1 hour ago
Saturday, July 22, 2017
What I'm Reading Now
I've sent my novel edits off (the first round), but I'm still teaching two sections of comp, with a different prep for each. So I'm busier than usual.
Nevertheless! I'm reading and reading.
These are the books I've finished lately:
Connie Willis, To Say Nothing of the Dog; Blackout; All Clear
I'd read these before. The Great Book Arranging of Spring 2017 has led me into re-reading many books, simply because I found them again.
These are all part of Willis's time travel series. I love time travel, and I love when Connie Willis writes about it. Blackout and All Clear are probably her weakest books -- read Doomsday Book for her strongest -- but I still enjoyed reading them.
Blackout and All Clear are set in England during WWII, and mostly in London during the Blitz. Three historians travel back to observe various details, and get stranded. To Say Nothing of the Dog is a comic novel, and much better. Again, historians are time-travelling, but for a much different reason. This is both a romance and a mystery novel, as well as being SF.
They may well also be religious arguments. Willis is a Christian, and Jo Walton makes a compelling argument here. But if they're religious arguments, they're much better at it than (say) C. S. Lewis's hamfisted attempts are.
Terry Ryan, The Prize Winner of Defiance, Ohio
A non-fiction book, this is a narrative of the life of Evelyn Ryan, a Catholic woman who had ten children and an alcoholic, violent husband. Because he insists on being the sole breadwinner in the family, and yet nevertheless spends much of his paycheck on drinking, Evelyn ends up feeding, housing, and otherwise supporting her family through writing jingles and other bits for the contests which were popular during the time.
This is a well-told story, and does a good job of presenting Evelyn's character. Modern readers will be appalled, however, that (1) she never started using birth control and (b) she didn't ditch the wastrel of a husband.
Apparently there's a film version.
Brenda Cooper, Wilders
A dystopian / utopian SF novel. The story of a young girl who grows up in a Utopian city (or at least it's supposed to be utopian) who leaves that city to go outside its dome and find her sister, who is supposed to be working at "re-wilding" the country around the city, and may instead, or also, have joined a rebellion.

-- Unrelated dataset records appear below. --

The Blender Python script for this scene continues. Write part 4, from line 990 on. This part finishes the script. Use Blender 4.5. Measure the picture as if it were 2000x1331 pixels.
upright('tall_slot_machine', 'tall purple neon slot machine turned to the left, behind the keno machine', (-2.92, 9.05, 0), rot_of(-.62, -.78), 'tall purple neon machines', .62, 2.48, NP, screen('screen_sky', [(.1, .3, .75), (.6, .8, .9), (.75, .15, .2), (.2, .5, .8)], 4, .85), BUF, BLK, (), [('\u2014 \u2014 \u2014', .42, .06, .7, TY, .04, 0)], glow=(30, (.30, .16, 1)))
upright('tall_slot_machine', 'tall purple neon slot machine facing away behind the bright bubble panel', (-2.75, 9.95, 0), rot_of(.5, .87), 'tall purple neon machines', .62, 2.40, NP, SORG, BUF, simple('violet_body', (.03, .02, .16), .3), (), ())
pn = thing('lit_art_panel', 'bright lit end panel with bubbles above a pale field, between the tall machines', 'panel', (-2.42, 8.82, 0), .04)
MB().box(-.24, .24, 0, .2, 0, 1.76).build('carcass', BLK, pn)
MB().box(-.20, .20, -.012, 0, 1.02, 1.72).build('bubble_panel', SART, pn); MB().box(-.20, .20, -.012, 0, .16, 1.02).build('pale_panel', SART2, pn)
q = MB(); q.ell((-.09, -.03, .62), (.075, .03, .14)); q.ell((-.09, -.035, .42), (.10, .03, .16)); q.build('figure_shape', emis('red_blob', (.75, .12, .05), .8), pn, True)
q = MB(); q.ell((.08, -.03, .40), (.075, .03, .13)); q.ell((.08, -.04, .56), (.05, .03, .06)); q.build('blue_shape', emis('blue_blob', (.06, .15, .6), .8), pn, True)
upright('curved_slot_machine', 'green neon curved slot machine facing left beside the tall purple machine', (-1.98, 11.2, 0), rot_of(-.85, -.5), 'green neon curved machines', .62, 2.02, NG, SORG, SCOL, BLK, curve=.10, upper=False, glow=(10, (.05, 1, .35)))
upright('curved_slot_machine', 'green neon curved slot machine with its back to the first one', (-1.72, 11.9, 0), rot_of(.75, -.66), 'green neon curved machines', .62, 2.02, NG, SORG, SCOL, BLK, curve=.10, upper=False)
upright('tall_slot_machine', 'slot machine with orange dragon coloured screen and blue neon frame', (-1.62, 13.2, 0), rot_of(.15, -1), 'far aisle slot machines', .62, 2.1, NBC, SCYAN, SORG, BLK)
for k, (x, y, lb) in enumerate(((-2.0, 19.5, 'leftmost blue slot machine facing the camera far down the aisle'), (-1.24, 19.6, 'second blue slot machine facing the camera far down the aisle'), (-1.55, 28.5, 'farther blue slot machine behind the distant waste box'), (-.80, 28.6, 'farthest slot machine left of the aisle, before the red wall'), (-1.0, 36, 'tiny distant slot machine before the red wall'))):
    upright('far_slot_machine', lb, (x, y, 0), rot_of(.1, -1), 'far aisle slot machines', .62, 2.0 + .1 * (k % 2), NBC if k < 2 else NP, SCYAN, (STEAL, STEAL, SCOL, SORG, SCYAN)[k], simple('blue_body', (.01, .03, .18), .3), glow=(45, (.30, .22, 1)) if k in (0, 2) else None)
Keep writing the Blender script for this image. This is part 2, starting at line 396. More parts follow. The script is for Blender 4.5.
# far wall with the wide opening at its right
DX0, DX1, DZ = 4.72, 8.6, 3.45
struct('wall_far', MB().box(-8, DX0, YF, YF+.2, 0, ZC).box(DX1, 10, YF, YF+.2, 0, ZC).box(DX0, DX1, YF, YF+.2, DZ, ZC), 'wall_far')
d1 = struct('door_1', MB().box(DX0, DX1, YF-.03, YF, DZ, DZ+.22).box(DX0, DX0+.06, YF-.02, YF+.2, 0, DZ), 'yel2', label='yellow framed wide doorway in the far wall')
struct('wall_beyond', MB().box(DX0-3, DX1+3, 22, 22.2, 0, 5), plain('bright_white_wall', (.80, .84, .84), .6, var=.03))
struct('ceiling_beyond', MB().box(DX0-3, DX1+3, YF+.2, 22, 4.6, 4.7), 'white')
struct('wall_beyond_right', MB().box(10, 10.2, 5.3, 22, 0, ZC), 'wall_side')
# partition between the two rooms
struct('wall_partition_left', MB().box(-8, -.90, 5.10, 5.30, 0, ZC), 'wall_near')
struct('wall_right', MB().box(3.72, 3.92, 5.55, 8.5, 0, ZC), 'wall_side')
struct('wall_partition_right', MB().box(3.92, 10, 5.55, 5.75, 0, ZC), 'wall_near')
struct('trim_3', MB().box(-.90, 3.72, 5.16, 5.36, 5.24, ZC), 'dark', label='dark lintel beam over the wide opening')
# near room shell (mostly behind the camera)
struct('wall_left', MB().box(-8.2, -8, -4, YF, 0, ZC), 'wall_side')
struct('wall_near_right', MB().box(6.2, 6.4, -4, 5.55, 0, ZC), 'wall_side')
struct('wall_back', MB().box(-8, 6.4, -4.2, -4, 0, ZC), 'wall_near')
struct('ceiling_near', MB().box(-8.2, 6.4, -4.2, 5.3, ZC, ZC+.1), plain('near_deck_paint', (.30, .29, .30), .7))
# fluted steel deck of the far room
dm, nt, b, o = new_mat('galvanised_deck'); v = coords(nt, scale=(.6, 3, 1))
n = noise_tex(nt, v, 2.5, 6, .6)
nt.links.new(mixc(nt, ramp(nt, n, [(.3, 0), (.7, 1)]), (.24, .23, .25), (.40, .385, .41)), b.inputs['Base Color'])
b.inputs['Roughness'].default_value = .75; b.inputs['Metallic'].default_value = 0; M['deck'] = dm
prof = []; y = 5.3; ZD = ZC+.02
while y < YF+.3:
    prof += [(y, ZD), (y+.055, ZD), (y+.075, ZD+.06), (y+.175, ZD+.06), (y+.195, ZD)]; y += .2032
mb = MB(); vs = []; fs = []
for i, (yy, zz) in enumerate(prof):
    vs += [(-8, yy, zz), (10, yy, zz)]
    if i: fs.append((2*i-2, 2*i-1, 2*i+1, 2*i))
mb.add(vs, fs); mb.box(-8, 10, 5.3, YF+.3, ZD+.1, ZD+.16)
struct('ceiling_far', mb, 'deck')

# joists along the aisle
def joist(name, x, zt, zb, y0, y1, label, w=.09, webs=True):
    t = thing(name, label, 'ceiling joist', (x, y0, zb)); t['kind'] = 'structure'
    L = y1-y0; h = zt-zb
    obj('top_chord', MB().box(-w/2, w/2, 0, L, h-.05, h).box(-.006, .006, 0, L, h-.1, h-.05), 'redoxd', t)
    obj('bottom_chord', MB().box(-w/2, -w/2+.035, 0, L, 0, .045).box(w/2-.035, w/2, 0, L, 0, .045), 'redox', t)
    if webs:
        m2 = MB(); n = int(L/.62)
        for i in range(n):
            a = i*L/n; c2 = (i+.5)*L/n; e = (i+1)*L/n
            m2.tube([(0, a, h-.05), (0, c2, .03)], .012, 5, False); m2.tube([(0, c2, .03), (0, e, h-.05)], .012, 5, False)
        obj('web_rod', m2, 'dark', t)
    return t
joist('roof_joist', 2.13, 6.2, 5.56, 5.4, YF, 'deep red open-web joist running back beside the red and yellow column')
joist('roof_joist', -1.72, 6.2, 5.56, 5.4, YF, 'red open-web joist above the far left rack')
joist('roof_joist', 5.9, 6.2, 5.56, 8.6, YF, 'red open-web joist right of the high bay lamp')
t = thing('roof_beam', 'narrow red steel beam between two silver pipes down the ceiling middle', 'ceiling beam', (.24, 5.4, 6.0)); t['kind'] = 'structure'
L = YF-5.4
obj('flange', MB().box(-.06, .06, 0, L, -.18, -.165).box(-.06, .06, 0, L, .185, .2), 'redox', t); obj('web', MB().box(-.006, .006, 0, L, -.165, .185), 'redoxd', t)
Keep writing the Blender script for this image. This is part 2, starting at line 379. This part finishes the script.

The city is Seacouver, a megaopolis made by combining Seattle and Vancouver. The setting is some time in the future, when climate change has done a great deal of damage. That's what the Wilders are doing, or supposed to be doing, mending a world destroyed by climate change.
Sadly, those funding their mission are the owners of the cities, and they're not funding the mission properly, being more interested in funding the cities and making their own lives luxurious.
The first half of this is better than the second half, which loses some energy.
Robert Heinlein, To Sail Beyond the Sunset
This is one of Heinlein's last books, and oh boy does it show. It concerns the life of Maureen Johnson, who is mother to Heinlein's favorite character, Lazarus Long. There is also time travel.
But mostly there is sex, and not good sex either. Creepy, creepy sex. The worst is probably the mother-son, father-daughter incest, but almost all of the sex in this book feels sleazy, not to mention unlikely.
There's also a lot of Heinlein climbing onto his soapbox, lecturing the reader about who should earn the money that supports a family, and how children should be raised, and why American jingoistic patriotism is justified (as well as some bullshit about various American wars), and how a Real Man behaves, and why those kids today wrecked America, fap fap fap.
The soapbox lectures are annoying, but it's the fact that Heinlein couldn't keep his kink to himself that wrecks this one.